In a cameo by Naseeruddin Shah as a famous artist (loosely based on MF Hussain), she asks the artist why he paints nude models. He tells her that animals painted nude are not looked down upon, but painting nude humans suddenly becomes ‘vulgar’. One can cloth the body, but not the soul, he tells her.

Yamuna forms a special friendship with one of the art students painting her. In her conversations with him, we realise that she has great respect for an artist’s profession. Merely chasing after money with nothing to feed your soul is not a life that she knows or approves of. The only thing that breaks her heart is when her son accuses her of being a sex worker and goes after a life of material satisfaction.

It’s only the onlooker who has judgement in his eyes.

In a compelling climax, we get to see how differently people view nude art and the models behind them.

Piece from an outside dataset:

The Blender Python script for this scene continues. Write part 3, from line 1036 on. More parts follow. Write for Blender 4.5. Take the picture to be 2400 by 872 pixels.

In this scene, the artist and the model need no justification. The only thing under scrutiny here is the onlooker’s view. It’s the viewer’s choice to see a depiction of the human form, or a sexual object.

When a body is out in the open, vulnerable and stripped of any secrets and pretensions, the interpretation is up to us. It’s our decision whether we see a woman as something made purely to satisfy sexual urges and nothing more. It’s our decision if we instead, choose to see the person inside that body: someone worthy of as much respect and dignity as a fully-clothed person.